Metro Parks will host a public open house at the Cedar Ridge Lodge at Battelle Darby Creek Metro Park, 1775 Darby Creek Dr. in Galloway on Oct. 15 from 5 to 8 p.m. to unveil plans to breach levees, enhance a small tributary, create a wetland and reforest 30 acres along Big Darby Creek in Pickaway and Franklin counties near Harrisburg.
The site is the former gravel quarry operation at the edge of Harrisburg south of State Route 62. A number of levees were historically built to prevent water from the creek to flow into the floodplain area and interfere with historic farming and quarrying operations.
Metro Parks purchased the 156-acre quarry in 2002 and will eventually transform it into some type of public use area that might include trails and fishing. This restoration project is the first step.
The $333,222 restoration phase project will allow Big Darby Creek to interact with the floodplain, and use the former quarries, now small lakes, to act as sediment basins during flooding and improve water quality. Metro Parks has been awarded a $315,172 grant from the Ohio EPA and U.S. EPA as part of the Clean Water Act to help fund the project.

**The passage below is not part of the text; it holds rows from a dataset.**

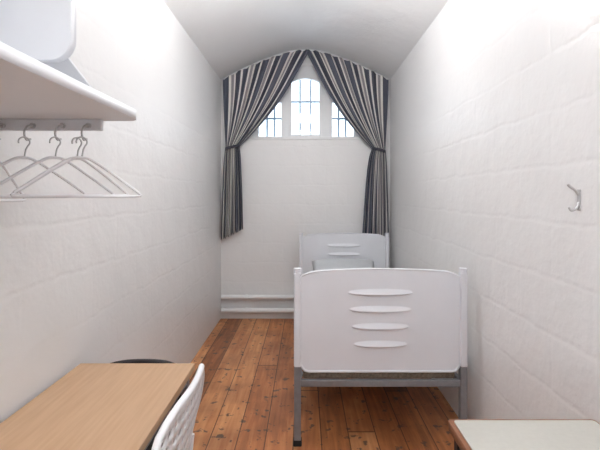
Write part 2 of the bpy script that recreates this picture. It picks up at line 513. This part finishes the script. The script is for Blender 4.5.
# ---------------------------------------------------------------- chairs
def perf_surface(name, f, nu, nv, mat, par, holes=True, thick=.007, bar=.42):
    def coords(n):
        c = [0.0]; seq = []
        for k in range(2*n+1): seq.append(bar if k % 2 == 0 else 1-bar)
        seq[0] = seq[-1] = .8
        t = sum(seq); a = 0
        for s in seq: a += s; c.append(a/t)
        return c
    U, V = coords(nu), coords(nv)
    bm = bmesh.new(); g = [[bm.verts.new(f(u, v)) for u in U] for v in V]
    for j in range(len(V)-1):
        for i in range(len(U)-1):
            if holes and i % 2 and j % 2: continue
            bm.faces.new((g[j][i], g[j][i+1], g[j+1][i+1], g[j+1][i])).smooth = True
    me = bpy.data.meshes.new(name); bm.to_mesh(me); bm.free()
    o = add(name, me, mat, par)
    s = o.modifiers.new('s', 'SOLIDIFY'); s.thickness = thick; s.offset = 0
    return o

def chair(name, loc, rz, w, d, ztop, zseat, mat, matleg, holes, recl, bz0, wb=None):
    par = empty(name, loc, rz)
    wb = wb or w
    ys, ye = -d/2, d/2
    def seat(u, v):
        a = 2*u-1; b = 2*v-1
        k = 1-.10*abs(b)**4; m = 1-.08*abs(a)**4
        return (a*w/2*k, b*d/2*m, zseat-.012*(1-a*a)*(1-b*b)-(.018 if b < 0 else 0)*b*b*b*b)
    def back(u, v):
        a = 2*u-1
        k = 1-.16*max(0, (v-.5)*2)**4-.10*max(0, (.5-v)*2)**4
        m = .10*abs(a)**4
        zz = bz0+(ztop-bz0)*(v-m*(v-.5)*2)
        return (a*wb/2*k, ye-.005+recl*v-.03*a*a+.012*math.sin(math.pi*v), zz)
    perf_surface('seat', seat, 9, 9, mat, par, holes=holes)
    perf_surface('back', back, 12, 8, mat, par, holes=holes)
    ring = lambda f, n=14: [f(i/n, 0) for i in range(n)]+[f(1, i/n) for i in range(n)]+[f(1-i/n, 1) for i in range(n)]+[f(0, 1-i/n) for i in range(n)]
    tube('seat_rim', ring(seat), .008, mat, par, cyclic=True)
    tube('back_rim', ring(back), .010, mat, par, cyclic=True)
    lw = w/2-.035
    for s, tg in ((-1, 'l'), (1, 'r')):
        bb = back(.5+s*.36, .25)
        tube('rear_leg_'+tg, smooth_pts([(s*(lw+.015), ye+.045, .002), (s*lw, ye-.010, zseat-.03), (s*lw*.98, ye+.005, bz0-.01), (bb[0], bb[1]+.012, bb[2]+.03)]), .010, matleg, par)
        tube('front_leg_'+tg, [(s*(lw+.01), ys+.015, .002), (s*lw, ys+.05, zseat-.022)], .010, matleg, par)
        tube('side_bar_'+tg, [(s*lw, ys+.05, zseat-.024), (s*lw, ye-.012, zseat-.024)], .009, matleg, par)
    tube('cross_bar_front', [(-lw, ys+.05, zseat-.026), (lw, ys+.05, zseat-.026)], .009, matleg, par)
    tube('cross_bar_rear', [(-lw, ye-.02, zseat-.026), (lw, ye-.02, zseat-.026)], .009, matleg, par)
    return par
chair('perforated_chair', (-.590, 1.232, 0), -math.pi/2, .42, .38, .845, .45, M_plastic, M_plastic, True, .080, .47, wb=.50)
chair('desk_chair', (-.695, 1.640, 0), 0, .34, .30, .681, .44, M_black, M_black, False, .035, .50, wb=.385)

# ---------------------------------------------------------------- wall shelf (left)
sh = empty('wall_shelf')
SF = -.508; ZB = 1.628
out = [(XL, .50), (SF, .50)]
for i in range(9):
    a = math.radians(90*i/8); out.append((SF-.04+.04*math.cos(a), 1.26+.04*math.sin(a)))
out.append((XL, 1.30))
plate('board', [out], .028, lambda a, b, d: (a, b, ZB+.014+d), M_shelf, sh)
box('back_board', (XL, .50, ZB+.028), (XL+.018, 1.30, 2.12), M_shelf, sh, .002)
gp = [(XL+.018, ZB+.028), (-.60, ZB+.028), (-.625, 1.70), (-.715, 1.815), (-.75, 1.90), (-.77, 2.12), (XL+.018, 2.12)]
plate('end_gusset', [gp], .02, lambda a, b, d: (a, 1.27+d, b), M_shelf, sh)
pr = [(XL+.018, 1.718)]
for i in range(9):
    a = math.radians(-90+90*i/8); pr.append((-.60+.05*math.cos(a), 1.768+.05*math.sin(a)))
pr += [(-.55, 2.12), (XL+.018, 2.12)]
plate('partition', [pr], .024, lambda a, b, d: (a, 1.0+d, b), M_shelf, sh)
box('top_board', (XL, .50, 2.12), (-.60, 1.30, 2.14), M_shelf, sh, .002)
box('near_end', (XL+.018, .50, ZB+.028), (-.60, .52, 2.12), M_shelf, sh, .002)
box('hook_rail', (XL, 1.262, 1.594), (-.612, 1.28, ZB), M_shelf, sh, .003)
hx = [-.905, -.815, -.725, -.648]
for k, x in enumerate(hx):
    tube('hook_%d' % k, smooth_pts([(x, 1.262, 1.608), (x, 1.235, 1.602), (x, 1.222, 1.581), (x, 1.232, 1.562), (x, 1.25, 1.566)]), .003, M_chrome, sh)
    tube('hook_boss_%d' % k, [(x, 1.262, 1.608), (x, 1.256, 1.608)], .008, M_chrome, sh)

def hanger(x, y, ztop, rz, hw_, drop=.112):
    o = empty('coat_hanger', (x, y, ztop), rz)
    hk = []
    for i in range(15):
        a = math.radians(200-250*i/14)
        hk.append((.014*math.cos(a), 0, -.014+.014*math.sin(a)))
    hk += [(0.004, 0, -.036), (0, 0, -.062)]
    tube('hook', hk, .0022, M_chrome, o)
    body = [(0, 0, -.060), (hw_*.25, 0, -.074), (hw_*.93, 0, -.06-drop*.84), (hw_, 0, -.06-drop*.94), (hw_*.95, 0, -.06-drop),
            (0, 0, -.06-drop), (-hw_*.95, 0, -.06-drop), (-hw_, 0, -.06-drop*.94), (-hw_*.93, 0, -.06-drop*.84), (-hw_*.25, 0, -.074)]
    tube('body', smooth_pts(body, 4, True), .0045, M_plastic, o, cyclic=True)
    return o
hanger(-.648, 1.222, 1.568, math.radians(36), .160)
hanger(-.662, 1.222, 1.566, math.radians(60), .165, .108)
hanger(-.725, 1.222, 1.568, math.radians(48), .165)
hanger(-.815, 1.222, 1.568, math.radians(42), .16)
hanger(-.905, 1.222, 1.568, math.radians(-84), .16, .125)

# ---------------------------------------------------------------- wall hook (right)
ch = empty('coat_hook')
hy = 1.48
box('plate', (XR-.005, hy-.008, 1.345), (XR, hy+.008, 1.42), M_chrome, ch, .002)
tube('upper_prong', smooth_pts([(XR-.004, hy, 1.40), (XR-.018, hy, 1.418), (XR-.036, hy, 1.43), (XR-.042, hy, 1.438)]), .0045, M_chrome, ch)
tube('lower_prong', smooth_pts([(XR-.004, hy, 1.375), (XR-.014, hy, 1.352), (XR-.030, hy, 1.346), (XR-.038, hy, 1.358)]), .0045, M_chrome, ch)

# ---------------------------------------------------------------- added fill lights, out of view
def fill_lamp(y, strength, zc=2.74):  # unseen globe and fitting, added to brighten walls and ceiling
    p = empty('added_fill_lamp')
    tube('fill_rose', [(xc, y, 3.02), (xc, y, 3.06)], .06, M_trim, p, res=8)
    tube('fill_stem', [(xc, y, zc+.06), (xc, y, 3.03)], .01, M_trim, p)
    bm = bmesh.new(); bmesh.ops.create_uvsphere(bm, u_segments=24, v_segments=14, radius=.11)
    for v in bm.verts: v.co = Vector((v.co.x+xc, v.co.y+y, v.co.z*.85+zc))
    me = bpy.data.meshes.new('fill_globe'); bm.to_mesh(me); bm.free()
    add('fill_globe', me, fill_lamp_mat(strength), p, True)
fill_lamp(-.5, 72); fill_lamp(.7, 32); fill_lamp(2.6, 70, 2.72)

# world
w = bpy.data.worlds.new('sky'); scene.world = w; w.use_nodes = True
nt = w.node_tree; bg = nt.nodes['Background']
sky = nt.nodes.new('ShaderNodeTexSky'); sky.sky_type = 'HOSEK_WILKIE'
sky.turbidity = 8; sky.sun_direction = (0.2, -.6, .75)
mx = nt.nodes.new('ShaderNodeMix'); mx.data_type = 'RGBA'; mx.inputs['Factor'].default_value = .85
nt.links.new(sky.outputs[0], mx.inputs['A']); mx.inputs['B'].default_value = (.86, .93, 1, 1)
nt.links.new(mx.outputs['Result'], bg.inputs['Color']); bg.inputs['Strength'].default_value = 3.0

# camera
cd = bpy.data.cameras.new('camera'); cd.sensor_width = 36; cd.lens = 421/600*36
cd.shift_x = -5/600; cd.shift_y = -30/600; cd.clip_start = .02
co = bpy.data.objects.new('camera', cd); COL.objects.link(co)
co.location = (0, 0, 1.40); co.rotation_euler = (math.radians(90), 0, 0)
scene.camera = co
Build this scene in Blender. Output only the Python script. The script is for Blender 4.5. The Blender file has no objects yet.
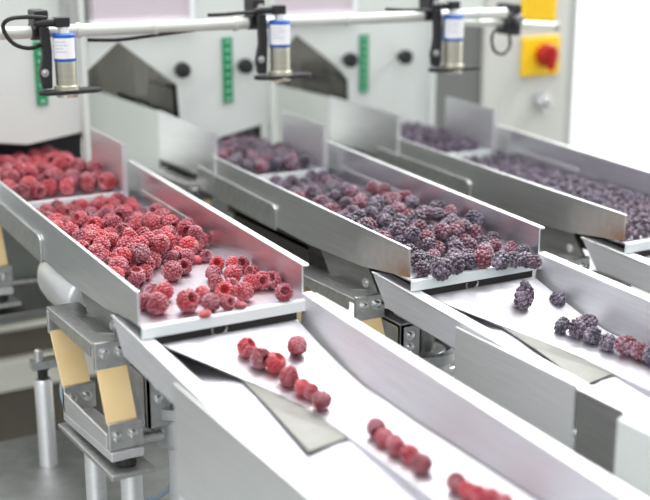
import bpy, bmesh, math, random
import numpy as np
from mathutils import Vector, Matrix, Euler
random.seed(7)
C = bpy.context.scene.collection
PI = math.pi
# ------------------------------------------------------------ survey of the place
# camera axes solved from the two horizontal vanishing points; un() measures a point of the place
FPX = 1193.5; CX, CY = 325., 250.
R = np.array([[.8690,-.1319,.4769],[-.4949,-.2317,.8375],[0,-.9638,-.2665]])
def _orth():
    global R
    X = R[0]/np.linalg.norm(R[0]); Y = R[1]-X*(R[1]@X); Y /= np.linalg.norm(Y)
    Z = -np.cross(X, Y); Z = -Z if Z[1] > 0 else Z
    R = np.array([X, Y, Z])
_orth()
CAM = np.array([-.394, -1.063, .355])
def un(px, py, ax, v):
    r = R @ np.array([(px-CX)/FPX, (py-CY)/FPX, 1.]); k = 'XYZ'.index(ax)
    return Vector(CAM + (v-CAM[k])/r[k]*r)
P = .32                                     # lane pitch

# ------------------------------------------------------------ materials
def mat(name, base, rough=.5, metal=0., noise=None, bump=0., sheen=0, coat=0, spec=.5, scale=(1,1,1), ns=40, sss=0):
    m = bpy.data.materials.new(name); m.use_nodes = True
    nt = m.node_tree; b = nt.nodes['Principled BSDF']
    b.inputs['Base Color'].default_value = (*base, 1); b.inputs['Roughness'].default_value = rough
    b.inputs['Metallic'].default_value = metal; b.inputs['Specular IOR Level'].default_value = spec
    if coat: b.inputs['Coat Weight'].default_value = coat
    if noise or bump:
        tc = nt.nodes.new('ShaderNodeTexCoord'); mp = nt.nodes.new('ShaderNodeMapping'); mp.inputs['Scale'].default_value = scale
        nz = nt.nodes.new('ShaderNodeTexNoise'); nz.inputs['Scale'].default_value = ns; nz.inputs['Detail'].default_value = 6
        nt.links.new(tc.outputs['Object'], mp.inputs[0]); nt.links.new(mp.outputs[0], nz.inputs['Vector'])
        if noise:
            mx = nt.nodes.new('ShaderNodeMix'); mx.data_type = 'RGBA'
            mx.inputs[6].default_value = (*base, 1); mx.inputs[7].default_value = (*noise, 1)
            cr = nt.nodes.new('ShaderNodeMapRange'); cr.inputs[1].default_value = .35; cr.inputs[2].default_value = .7
            nt.links.new(nz.outputs[0], cr.inputs[0]); nt.links.new(cr.outputs[0], mx.inputs[0])
            nt.links.new(mx.outputs[2], b.inputs['Base Color'])
        if bump:
            bp = nt.nodes.new('ShaderNodeBump'); bp.inputs['Strength'].default_value = bump; bp.inputs['Distance'].default_value = .001
            nt.links.new(nz.outputs[0], bp.inputs['Height']); nt.links.new(bp.outputs[0], b.inputs['Normal'])
    return m
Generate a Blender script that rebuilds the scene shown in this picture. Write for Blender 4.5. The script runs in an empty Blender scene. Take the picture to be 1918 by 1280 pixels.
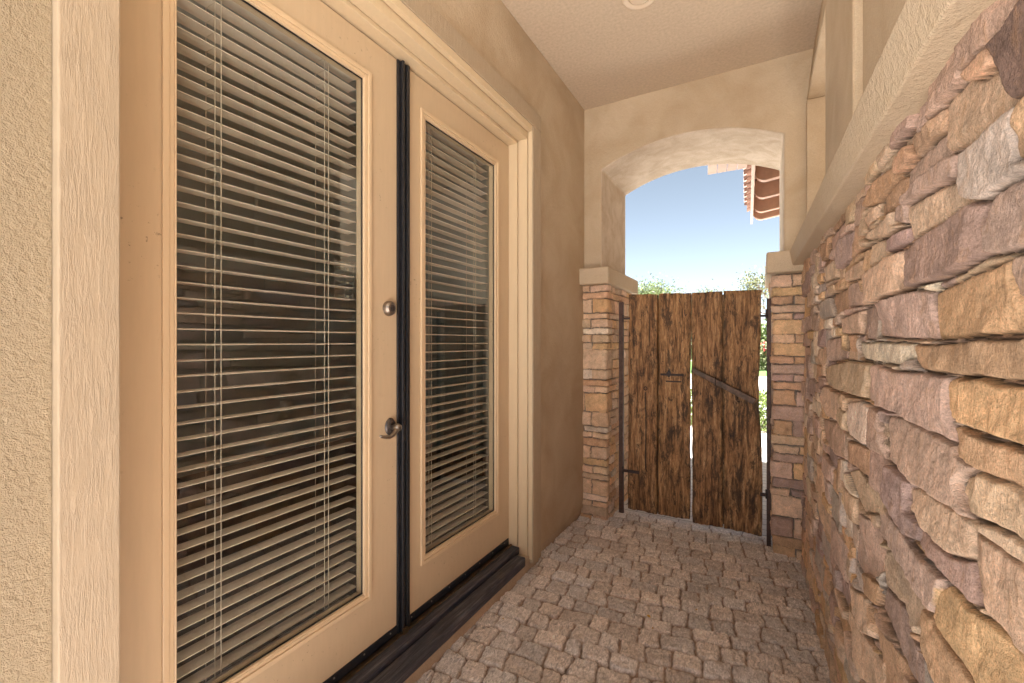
import bpy, bmesh, math, random
import numpy as np
from mathutils import Vector, Matrix
R = math.radians
random.seed(7)
S = bpy.context.scene
COL = S.collection

# ------------------------------------------------------------------ camera, sky, sun, exposure
CAMZ = 1.375
F = 825.0
YAW = R(29.4)
cam_d = bpy.data.cameras.new('camera')
cam = bpy.data.objects.new('camera', cam_d); COL.objects.link(cam)
cam_d.sensor_width = 36.0
cam_d.lens = F / 1918.0 * 36.0
cam_d.clip_start = 0.02
cam_d.clip_end = 2000
cam.location = (0, 0, CAMZ)
cam.rotation_euler = (R(90), 0, YAW)
S.camera = cam

SUN_EL = R(68)
sx, sy = -math.sin(R(17)), -math.cos(R(17))
sun_dir = Vector((sx * math.cos(SUN_EL), sy * math.cos(SUN_EL), math.sin(SUN_EL)))
world = bpy.data.worlds.new('World'); S.world = world
world.use_nodes = True
wn = world.node_tree
for n in list(wn.nodes): wn.nodes.remove(n)
wo = wn.nodes.new('ShaderNodeOutputWorld'); wb = wn.nodes.new('ShaderNodeBackground')
sk = wn.nodes.new('ShaderNodeTexSky'); sk.sky_type = 'NISHITA'; sk.sun_disc = False
sk.sun_elevation = SUN_EL; sk.sun_rotation = math.atan2(sx, sy) % (2 * math.pi)
sk.air_density = 1.0; sk.dust_density = 0.0; sk.ozone_density = 1.0; sk.altitude = 4500
wb.inputs['Strength'].default_value = 0.05
hs_ = wn.nodes.new('ShaderNodeHueSaturation'); hs_.inputs['Saturation'].default_value = .56; hs_.inputs['Value'].default_value = .66; hs_.inputs['Hue'].default_value = .482
wn.links.new(sk.outputs[0], hs_.inputs['Color']); wn.links.new(hs_.outputs[0], wb.inputs[0]); wn.links.new(wb.outputs[0], wo.inputs[0])
sun_l = bpy.data.lights.new('sun', 'SUN'); sun_l.energy = 5.0; sun_l.angle = R(0.53); sun_l.color = (1.0, 0.98, 0.955)
sun = bpy.data.objects.new('sun', sun_l); COL.objects.link(sun)
sun.rotation_euler = sun_dir.to_track_quat('Z', 'Y').to_euler()
sun.location = (-10, 5, 20)
S.view_settings.view_transform = 'Standard'
S.view_settings.look = 'None'
S.view_settings.exposure = 2.95
S.view_settings.gamma = 1.0
S.cycles.max_bounces = 16; S.cycles.diffuse_bounces = 12; S.cycles.transparent_max_bounces = 16

# ------------------------------------------------------------------ helpers
def at(px, py, Y=None, X=None):
    """point of the scene on the plane y=Y or x=X that a photo pixel lands on"""
    s, c = math.sin(YAW), math.cos(YAW)
    u = (px - 959) / F; v = (640 - py) / F
    d = Vector((-s + u * c, c + u * s, v))
    t = Y / d.y if Y is not None else X / d.x
    return Vector((0, 0, CAMZ)) + d * t

def tag(o, label=None, cat=None, group=None, kind=None):
    if label: o['label'] = label
    if cat: o['category'] = cat
    if group: o['group'] = group
    if kind: o['kind'] = kind
    return o

def link(name, me, mat=None, parent=None, smooth=False, bevel=0.0, seg=2):
    o = bpy.data.objects.new(name, me); COL.objects.link(o)
    if mat and not me.materials: me.materials.append(mat)
    if parent: o.parent = parent
    if smooth:
        for p in me.polygons: p.use_smooth = True
    if bevel:
        m = o.modifiers.new('bevel', 'BEVEL'); m.width = bevel; m.segments = seg; m.limit_method = 'ANGLE'; m.angle_limit = R(40)
    return o

def empty(name, loc=(0, 0, 0)):
    o = bpy.data.objects.new(name, None); COL.objects.link(o); o.location = loc
    o.empty_display_size = 0.1
    return o

class MB:
    def __init__(s): s.bm = bmesh.new()
    def box(s, x0, x1, y0, y1, z0, z1):
        vs = [s.bm.verts.new((x, y, z)) for x in (x0, x1) for y in (y0, y1) for z in (z0, z1)]
        for f in ((0,1,3,2),(4,6,7,5),(0,4,5,1),(2,3,7,6),(0,2,6,4),(1,5,7,3)):
            s.bm.faces.new([vs[i] for i in f])
        return s
    def hexa(s, p):     # eight points: bottom four ccw, top four ccw
        vs = [s.bm.verts.new(q) for q in p]
        for f in ((3,2,1,0),(4,5,6,7),(0,1,5,4),(1,2,6,5),(2,3,7,6),(3,0,4,7)):
            s.bm.faces.new([vs[i] for i in f])
        return s
    def prism(s, pts, axis, a0, a1):   # outline pts (2D) extruded along axis
        def mk(p, a):
            if axis == 'x': return (a, p[0], p[1])
            if axis == 'y': return (p[0], a, p[1])
            return (p[0], p[1], a)
        A = [s.bm.verts.new(mk(p, a0)) for p in pts]; B = [s.bm.verts.new(mk(p, a1)) for p in pts]
        n = len(pts)
        s.bm.faces.new(A); s.bm.faces.new(B[::-1])
        for i in range(n): s.bm.faces.new((A[i], B[i], B[(i+1) % n], A[(i+1) % n]))
        return s
    def tube(s, pts, rad, n=8, cap=True):
        pts = [Vector(p) for p in pts]
        if not hasattr(rad, '__len__'): rad = [rad] * len(pts)
        rings = []
        up = None
        for i, p in enumerate(pts):
            d = (pts[min(i+1, len(pts)-1)] - pts[max(i-1, 0)]).normalized()
            if up is None: up = d.orthogonal().normalized()
            a = (up - d * up.dot(d))
            if a.length < 1e-5: a = d.orthogonal()
            a.normalize(); up = a
            b = d.cross(a)
            rings.append([s.bm.verts.new(p + (a * math.cos(k*2*math.pi/n) + b * math.sin(k*2*math.pi/n)) * rad[i]) for k in range(n)])
        for i in range(len(rings)-1):
            for k in range(n):
                s.bm.faces.new((rings[i][k], rings[i][(k+1) % n], rings[i+1][(k+1) % n], rings[i+1][k]))
        if cap:
            s.bm.faces.new(rings[0][::-1]); s.bm.faces.new(rings[-1])
        return s
    def lathe(s, prof, origin, axis, n=32, sx=1.0, sy=1.0):   # prof list of (r, h) along axis
        o = Vector(origin); ax = Vector(axis).normalized()
        a = Vector((0, 0, 1)) if abs(ax.z) < .9 else Vector((1, 0, 0))
        a = (a - ax * a.dot(ax)).normalized(); b = ax.cross(a)
        rings = []
        for r, h in prof:
            rings.append([s.bm.verts.new(o + ax*h + a*(r*sy*math.cos(k*2*math.pi/n)) + b*(r*sx*math.sin(k*2*math.pi/n))) for k in range(n)])
        for i in range(len(rings)-1):
            for k in range(n):
                s.bm.faces.new((rings[i][k], rings[i][(k+1) % n], rings[i+1][(k+1) % n], rings[i+1][k]))
        s.bm.faces.new(rings[0][::-1]); s.bm.faces.new(rings[-1])
        return s
    def build(s, name, mat, parent=None, bevel=0.0, smooth=False, seg=2):
        bmesh.ops.recalc_face_normals(s.bm, faces=s.bm.faces)
        me = bpy.data.meshes.new(name); s.bm.to_mesh(me); s.bm.free()
        return link(name, me, mat, parent, smooth, bevel, seg)

# ---- numpy noise
_rng = np.random.RandomState(11)
_T = _rng.rand(256, 256).astype(np.float64)
def vn(x, y, seed=0):
    x = x + seed * 37.17; y = y + seed * 91.73
    xi = np.floor(x).astype(np.int64); yi = np.floor(y).astype(np.int64)
    fx = x - xi; fy = y - yi
    fx = fx*fx*fx*(fx*(fx*6-15)+10); fy = fy*fy*fy*(fy*(fy*6-15)+10)
    a = _T[xi & 255, yi & 255]; b = _T[(xi+1) & 255, yi & 255]
    c = _T[xi & 255, (yi+1) & 255]; d = _T[(xi+1) & 255, (yi+1) & 255]
    return (a*(1-fx)+b*fx)*(1-fy) + (c*(1-fx)+d*fx)*fy - 0.5
def fbm(x, y, o=4, seed=0):
    r = 0; a = 1.0; f = 1.0
    for k in range(o):
        ca, sa = math.cos(.6*k), math.sin(.6*k)
        r = r + a * vn((x*ca - y*sa)*f, (x*sa + y*ca)*f, seed + k); a *= .5; f *= 2.03
    return r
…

Metro Parks has contributed an additional $210,114 to fund the restoration activities.
Once the construction activities associated with the restoration are completed, Metro Parks plans to focus the final two years of the grant funding on planting over 30 acres of native trees, a 10 acre open prairie area and removing non-native invasive species of plants from the site. The rehabilitation of two bridges, one a vehicular and one a pedestrian bridge will also be a part of the project.
Metro Parks plans to award the contract to complete designed restoration improvements at the Oct. 9 board meeting and construction is planned begin sometime in mid October.
The project should take about six months to complete.